* **Supplied records**

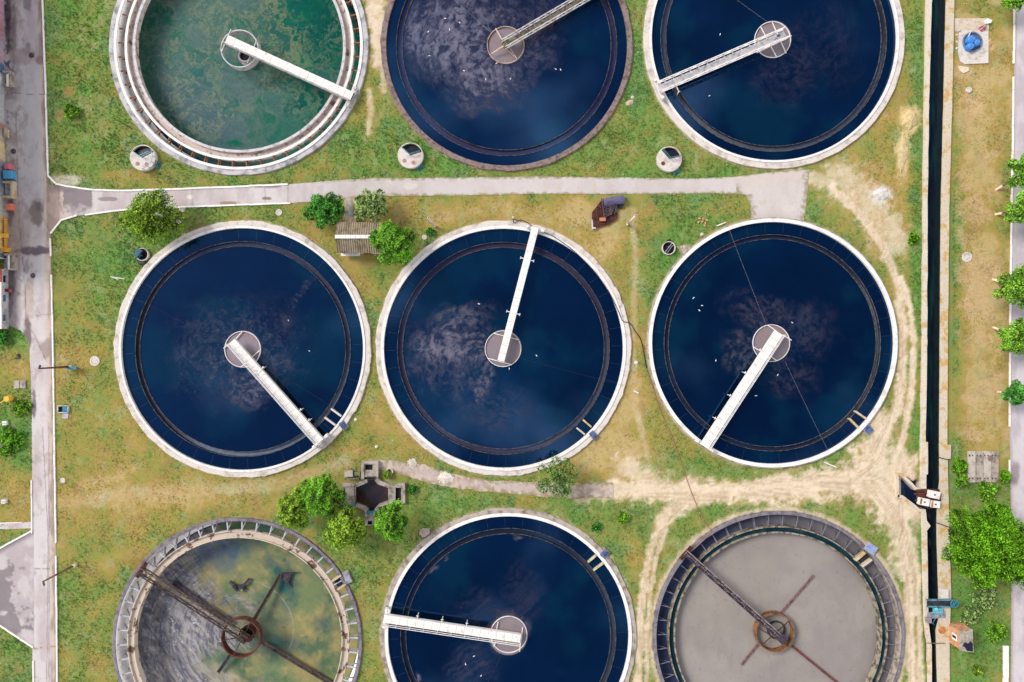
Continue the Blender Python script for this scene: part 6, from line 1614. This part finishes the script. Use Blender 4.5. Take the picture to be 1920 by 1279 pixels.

* * *

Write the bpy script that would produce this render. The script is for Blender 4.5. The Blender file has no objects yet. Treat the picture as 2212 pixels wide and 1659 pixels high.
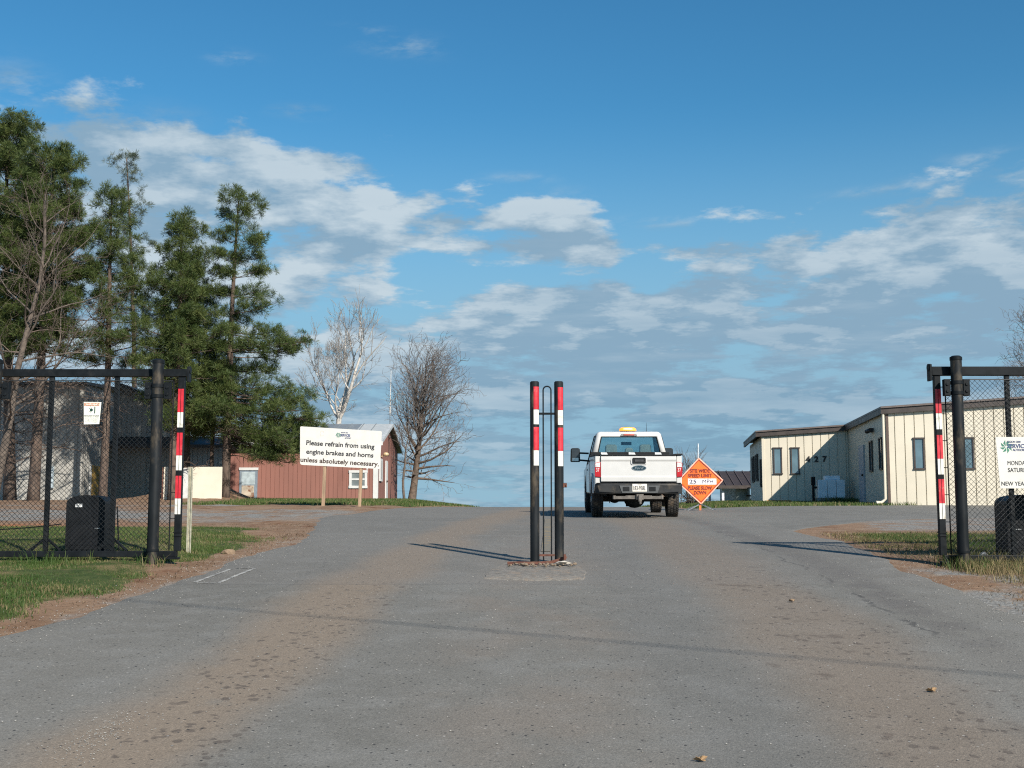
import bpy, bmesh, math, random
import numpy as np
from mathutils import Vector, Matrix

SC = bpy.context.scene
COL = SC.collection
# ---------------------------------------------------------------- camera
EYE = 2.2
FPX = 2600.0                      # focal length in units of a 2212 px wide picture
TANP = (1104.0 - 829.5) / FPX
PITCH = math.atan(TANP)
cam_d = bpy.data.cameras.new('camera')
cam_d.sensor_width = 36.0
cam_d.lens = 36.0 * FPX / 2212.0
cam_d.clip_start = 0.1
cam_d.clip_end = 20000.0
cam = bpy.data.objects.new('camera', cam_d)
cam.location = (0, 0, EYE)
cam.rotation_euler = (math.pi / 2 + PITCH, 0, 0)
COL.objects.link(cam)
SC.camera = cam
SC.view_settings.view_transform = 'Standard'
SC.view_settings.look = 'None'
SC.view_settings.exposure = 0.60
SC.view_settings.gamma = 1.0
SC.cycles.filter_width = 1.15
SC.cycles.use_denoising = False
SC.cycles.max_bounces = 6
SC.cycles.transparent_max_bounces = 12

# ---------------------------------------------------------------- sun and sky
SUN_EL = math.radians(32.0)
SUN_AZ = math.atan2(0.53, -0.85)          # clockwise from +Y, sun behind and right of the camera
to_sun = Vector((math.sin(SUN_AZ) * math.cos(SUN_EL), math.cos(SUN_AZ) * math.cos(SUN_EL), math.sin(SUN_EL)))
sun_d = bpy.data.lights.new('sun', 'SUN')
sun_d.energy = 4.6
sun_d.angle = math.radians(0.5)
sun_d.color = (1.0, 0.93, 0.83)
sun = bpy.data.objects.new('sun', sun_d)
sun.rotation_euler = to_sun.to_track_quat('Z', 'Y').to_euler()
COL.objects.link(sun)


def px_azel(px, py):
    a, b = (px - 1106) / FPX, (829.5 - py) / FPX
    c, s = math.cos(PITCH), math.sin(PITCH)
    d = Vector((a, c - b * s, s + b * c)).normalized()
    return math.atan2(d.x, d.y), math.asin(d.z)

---

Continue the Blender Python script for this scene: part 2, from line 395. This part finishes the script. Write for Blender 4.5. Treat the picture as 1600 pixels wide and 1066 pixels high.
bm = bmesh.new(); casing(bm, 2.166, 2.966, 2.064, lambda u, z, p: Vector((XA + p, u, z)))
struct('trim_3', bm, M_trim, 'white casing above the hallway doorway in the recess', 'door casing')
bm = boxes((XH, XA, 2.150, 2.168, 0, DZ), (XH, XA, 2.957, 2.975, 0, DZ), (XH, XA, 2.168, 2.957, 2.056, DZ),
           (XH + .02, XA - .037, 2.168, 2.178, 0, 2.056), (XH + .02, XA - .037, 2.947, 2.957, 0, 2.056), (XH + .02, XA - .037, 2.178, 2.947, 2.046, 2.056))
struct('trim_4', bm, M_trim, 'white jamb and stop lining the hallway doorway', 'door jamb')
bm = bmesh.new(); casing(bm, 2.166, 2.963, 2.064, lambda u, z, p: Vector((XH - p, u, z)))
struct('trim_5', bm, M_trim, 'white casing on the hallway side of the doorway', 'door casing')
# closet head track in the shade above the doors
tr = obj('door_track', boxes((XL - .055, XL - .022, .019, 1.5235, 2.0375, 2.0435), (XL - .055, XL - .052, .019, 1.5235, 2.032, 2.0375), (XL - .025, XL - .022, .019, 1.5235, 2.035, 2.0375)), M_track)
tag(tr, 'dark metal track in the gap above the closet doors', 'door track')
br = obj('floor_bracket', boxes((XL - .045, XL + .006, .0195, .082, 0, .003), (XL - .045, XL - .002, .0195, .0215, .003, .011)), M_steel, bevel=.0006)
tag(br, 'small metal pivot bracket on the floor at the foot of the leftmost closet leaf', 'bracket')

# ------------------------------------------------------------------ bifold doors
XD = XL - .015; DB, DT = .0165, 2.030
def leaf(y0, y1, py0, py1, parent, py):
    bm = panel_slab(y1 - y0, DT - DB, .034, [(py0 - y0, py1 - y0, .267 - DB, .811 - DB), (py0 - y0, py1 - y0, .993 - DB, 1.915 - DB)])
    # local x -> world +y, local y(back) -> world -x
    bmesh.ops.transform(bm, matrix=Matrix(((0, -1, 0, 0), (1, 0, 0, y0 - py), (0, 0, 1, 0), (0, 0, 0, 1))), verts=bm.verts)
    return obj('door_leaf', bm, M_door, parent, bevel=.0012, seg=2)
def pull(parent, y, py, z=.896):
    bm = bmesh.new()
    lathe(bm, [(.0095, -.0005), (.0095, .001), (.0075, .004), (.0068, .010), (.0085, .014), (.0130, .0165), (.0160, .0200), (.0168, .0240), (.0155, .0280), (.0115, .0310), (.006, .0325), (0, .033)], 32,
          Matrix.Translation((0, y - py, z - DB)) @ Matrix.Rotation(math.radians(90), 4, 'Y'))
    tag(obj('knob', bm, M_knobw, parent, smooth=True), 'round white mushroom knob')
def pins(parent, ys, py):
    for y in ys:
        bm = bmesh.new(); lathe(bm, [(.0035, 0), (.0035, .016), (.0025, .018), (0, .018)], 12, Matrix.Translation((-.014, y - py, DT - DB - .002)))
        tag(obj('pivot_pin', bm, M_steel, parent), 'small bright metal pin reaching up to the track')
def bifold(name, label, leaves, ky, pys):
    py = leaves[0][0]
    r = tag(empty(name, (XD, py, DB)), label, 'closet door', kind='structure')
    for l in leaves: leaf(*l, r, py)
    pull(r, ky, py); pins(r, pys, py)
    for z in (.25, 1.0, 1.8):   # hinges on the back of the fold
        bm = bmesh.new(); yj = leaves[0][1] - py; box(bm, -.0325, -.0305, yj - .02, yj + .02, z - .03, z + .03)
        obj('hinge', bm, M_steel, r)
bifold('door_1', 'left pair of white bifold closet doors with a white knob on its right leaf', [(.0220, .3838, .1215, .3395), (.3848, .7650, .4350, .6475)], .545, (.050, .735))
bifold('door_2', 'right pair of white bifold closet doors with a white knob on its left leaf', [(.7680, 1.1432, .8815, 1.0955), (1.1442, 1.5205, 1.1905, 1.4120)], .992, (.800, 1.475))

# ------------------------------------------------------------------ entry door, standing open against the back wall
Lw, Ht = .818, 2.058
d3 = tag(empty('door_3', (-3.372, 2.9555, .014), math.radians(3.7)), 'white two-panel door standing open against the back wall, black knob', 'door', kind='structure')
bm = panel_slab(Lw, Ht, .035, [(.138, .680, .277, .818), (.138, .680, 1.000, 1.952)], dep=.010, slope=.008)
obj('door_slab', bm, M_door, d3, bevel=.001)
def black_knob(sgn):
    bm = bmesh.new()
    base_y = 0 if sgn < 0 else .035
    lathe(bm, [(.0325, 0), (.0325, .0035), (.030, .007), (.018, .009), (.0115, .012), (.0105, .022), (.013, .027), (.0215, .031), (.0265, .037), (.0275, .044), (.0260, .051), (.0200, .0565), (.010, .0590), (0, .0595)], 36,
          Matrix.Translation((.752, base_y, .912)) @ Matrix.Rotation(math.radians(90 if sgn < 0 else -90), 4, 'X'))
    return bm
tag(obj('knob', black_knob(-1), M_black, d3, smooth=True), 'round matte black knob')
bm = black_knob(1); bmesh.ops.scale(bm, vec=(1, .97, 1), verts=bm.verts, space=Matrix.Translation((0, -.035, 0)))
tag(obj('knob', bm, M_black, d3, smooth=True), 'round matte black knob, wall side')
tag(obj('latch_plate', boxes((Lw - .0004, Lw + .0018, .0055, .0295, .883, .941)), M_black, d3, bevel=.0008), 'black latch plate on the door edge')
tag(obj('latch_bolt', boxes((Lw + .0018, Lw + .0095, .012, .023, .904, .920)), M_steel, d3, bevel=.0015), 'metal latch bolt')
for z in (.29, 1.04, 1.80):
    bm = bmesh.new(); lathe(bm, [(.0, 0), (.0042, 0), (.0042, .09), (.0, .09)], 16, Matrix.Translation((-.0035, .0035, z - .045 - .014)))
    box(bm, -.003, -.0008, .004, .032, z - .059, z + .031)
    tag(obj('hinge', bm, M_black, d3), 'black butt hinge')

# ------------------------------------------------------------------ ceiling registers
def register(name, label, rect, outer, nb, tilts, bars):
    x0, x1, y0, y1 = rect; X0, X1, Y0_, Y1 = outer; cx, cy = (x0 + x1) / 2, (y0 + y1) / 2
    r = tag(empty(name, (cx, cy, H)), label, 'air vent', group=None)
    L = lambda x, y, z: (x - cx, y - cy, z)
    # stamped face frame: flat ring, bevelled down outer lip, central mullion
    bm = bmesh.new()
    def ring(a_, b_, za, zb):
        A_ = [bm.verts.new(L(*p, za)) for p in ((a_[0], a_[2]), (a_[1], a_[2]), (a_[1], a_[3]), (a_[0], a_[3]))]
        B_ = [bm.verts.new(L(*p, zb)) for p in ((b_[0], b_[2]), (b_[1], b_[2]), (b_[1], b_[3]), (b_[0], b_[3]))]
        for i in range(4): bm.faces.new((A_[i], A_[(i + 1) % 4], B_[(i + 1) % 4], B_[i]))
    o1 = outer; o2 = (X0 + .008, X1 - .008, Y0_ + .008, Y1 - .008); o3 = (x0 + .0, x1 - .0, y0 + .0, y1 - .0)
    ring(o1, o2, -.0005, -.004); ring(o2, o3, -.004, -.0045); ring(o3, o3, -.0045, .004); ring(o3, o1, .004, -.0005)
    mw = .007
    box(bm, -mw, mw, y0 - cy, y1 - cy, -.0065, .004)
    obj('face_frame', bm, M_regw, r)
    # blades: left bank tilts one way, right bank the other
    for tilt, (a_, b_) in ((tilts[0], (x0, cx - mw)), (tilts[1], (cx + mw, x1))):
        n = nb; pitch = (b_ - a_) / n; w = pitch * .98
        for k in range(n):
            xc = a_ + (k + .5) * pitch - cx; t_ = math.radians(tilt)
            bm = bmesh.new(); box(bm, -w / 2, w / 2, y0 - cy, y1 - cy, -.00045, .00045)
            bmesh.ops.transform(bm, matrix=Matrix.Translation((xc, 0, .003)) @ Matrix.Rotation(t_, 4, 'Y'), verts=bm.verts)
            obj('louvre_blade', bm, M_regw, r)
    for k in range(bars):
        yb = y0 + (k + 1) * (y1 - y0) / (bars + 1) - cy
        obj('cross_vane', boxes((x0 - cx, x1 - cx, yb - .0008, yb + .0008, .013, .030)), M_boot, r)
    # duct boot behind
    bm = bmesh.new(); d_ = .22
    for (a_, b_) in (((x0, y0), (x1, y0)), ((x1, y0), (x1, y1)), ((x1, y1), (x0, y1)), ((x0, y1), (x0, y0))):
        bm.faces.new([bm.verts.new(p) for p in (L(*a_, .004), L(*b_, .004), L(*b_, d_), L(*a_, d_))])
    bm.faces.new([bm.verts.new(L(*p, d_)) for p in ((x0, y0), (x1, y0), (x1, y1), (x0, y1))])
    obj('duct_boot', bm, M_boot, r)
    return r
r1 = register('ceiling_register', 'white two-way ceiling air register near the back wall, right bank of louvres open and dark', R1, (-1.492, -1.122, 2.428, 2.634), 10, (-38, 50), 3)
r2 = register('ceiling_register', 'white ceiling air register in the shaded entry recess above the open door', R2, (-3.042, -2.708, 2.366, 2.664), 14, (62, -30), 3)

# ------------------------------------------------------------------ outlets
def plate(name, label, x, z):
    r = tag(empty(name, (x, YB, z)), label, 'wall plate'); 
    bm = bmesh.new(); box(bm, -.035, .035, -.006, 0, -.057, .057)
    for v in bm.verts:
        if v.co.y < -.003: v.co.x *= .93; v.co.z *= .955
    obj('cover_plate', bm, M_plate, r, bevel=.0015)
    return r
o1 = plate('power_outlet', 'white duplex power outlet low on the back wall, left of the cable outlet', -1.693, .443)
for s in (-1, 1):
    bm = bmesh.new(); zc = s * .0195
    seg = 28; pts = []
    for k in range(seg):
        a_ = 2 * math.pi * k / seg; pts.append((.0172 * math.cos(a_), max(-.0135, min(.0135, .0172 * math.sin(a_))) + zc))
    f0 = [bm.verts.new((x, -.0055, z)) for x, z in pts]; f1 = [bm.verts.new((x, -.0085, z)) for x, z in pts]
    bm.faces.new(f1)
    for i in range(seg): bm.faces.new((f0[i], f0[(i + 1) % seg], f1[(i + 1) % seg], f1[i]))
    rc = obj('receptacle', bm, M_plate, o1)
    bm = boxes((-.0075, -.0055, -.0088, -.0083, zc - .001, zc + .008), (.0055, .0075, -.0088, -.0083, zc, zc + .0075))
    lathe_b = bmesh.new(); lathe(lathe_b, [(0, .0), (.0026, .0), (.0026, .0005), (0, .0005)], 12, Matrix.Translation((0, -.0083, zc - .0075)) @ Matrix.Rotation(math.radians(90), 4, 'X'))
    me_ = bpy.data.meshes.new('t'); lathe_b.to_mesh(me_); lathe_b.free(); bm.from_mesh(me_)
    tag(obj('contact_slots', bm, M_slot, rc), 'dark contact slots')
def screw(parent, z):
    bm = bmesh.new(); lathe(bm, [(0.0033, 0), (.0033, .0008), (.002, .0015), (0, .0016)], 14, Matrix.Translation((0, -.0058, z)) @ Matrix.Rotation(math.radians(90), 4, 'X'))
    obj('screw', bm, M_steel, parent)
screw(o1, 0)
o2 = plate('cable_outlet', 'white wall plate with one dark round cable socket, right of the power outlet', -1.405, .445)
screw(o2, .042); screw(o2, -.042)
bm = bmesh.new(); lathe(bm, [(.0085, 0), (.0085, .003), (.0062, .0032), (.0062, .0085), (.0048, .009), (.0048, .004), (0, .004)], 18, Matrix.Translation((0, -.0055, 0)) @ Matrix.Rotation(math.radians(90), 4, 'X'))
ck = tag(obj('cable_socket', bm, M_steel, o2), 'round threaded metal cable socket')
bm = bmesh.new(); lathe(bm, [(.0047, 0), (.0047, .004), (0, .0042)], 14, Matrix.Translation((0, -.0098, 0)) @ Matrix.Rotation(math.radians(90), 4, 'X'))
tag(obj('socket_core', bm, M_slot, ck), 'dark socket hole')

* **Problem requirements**
All lines above from the one containing "Write the bpy" through the one containing "from mathutils import Vector, Matrix" are to be quoted exactly, and only those; pictures are left out.

* **Correct response**
Write the bpy script that would produce this render. The script is for Blender 4.5. The Blender file has no objects yet. Treat the picture as 2212 pixels wide and 1659 pixels high.
import bpy, bmesh, math, random
import numpy as np
from mathutils import Vector, Matrix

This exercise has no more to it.